Petr Eben drew upon the Old Testament and sacred texts from early church fathers for his powerful sacred vocal works. Latin was his preferred language for these settings, and he favoured Gregorian chant which he used as inspiration for his weaving polyphonic lines, complex rhythms and irregular patterning. This body of work, written in the teeth of party opposition in Czechoslovakia – born a Jew, Eben became a practising Catholic – is one of the most important by a Czech composer in the twentieth-century.

His six-part motet Ubi caritas et amor was written in 1964, one of the earliest in this recital of music, was composed in memory of Pope John XXIII. One finds that the initial archaisms move seamlessly into thicker and more complex textures, culminating in a series of joyful Amens.

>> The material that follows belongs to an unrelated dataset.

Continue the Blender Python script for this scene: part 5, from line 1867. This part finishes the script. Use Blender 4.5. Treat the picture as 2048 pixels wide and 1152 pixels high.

The Marian hymn Salve Regina dates from 1973 and takes a rather unusually joyful stance moving toward the emergence of the Gregorian chant - reversing his usual practice of introducing it at the start of his motets – toward the very end. Eben’s musico-pictorial vernacular setting of Cantico delle Creature, the Canticle of the Sun, expresses its adulation in music of great rhythmic vivacity and liveliness. Verba sapientiae was composed in 1991-92, thus post-Velvet Revolution, and is cast in three movements. The music’s direction is from despair to the hope of consolation. He employs a variety of effects – excellently realised through the pin-point articulation of the Sächsisches Vocal Ensemble – especially in the concluding movement where shouts, declamation and moments of ‘falling away’ in the vocal line gradually resolve themselves into more definable consolatory paragraphs. That said, the central panel of the triptych is the most consistently moving, touched by Elysian warmth after a moment of – for Eben, rare – recitation.

The four psalms that make up Psalmi peregrine turned out to be Eben’s final choral cycle and they chart, compactly but movingly, a journey from doubt to joyful affirmation. Again there are subtle effects though nowhere as extrovert as in Verba sapientiae. Elements of autobiography are present in Mundus in periculo (1994-95), a powerful narrative that admits abrasion and bitterness but embraces conciliation: Eben had been imprisoned in Buchenwald as a young man. Rhythmus de gaudiis Paradisi was a commissioned work, composed in 1995, and is blissfully vital and jubilant with crisp dotted rhythms and a sense of sure elation. It’s one of his most unfettered choral settings.

Splendidly interpreted and recorded, this disc will prove highly attractive to admirers of Eben’s vocal music.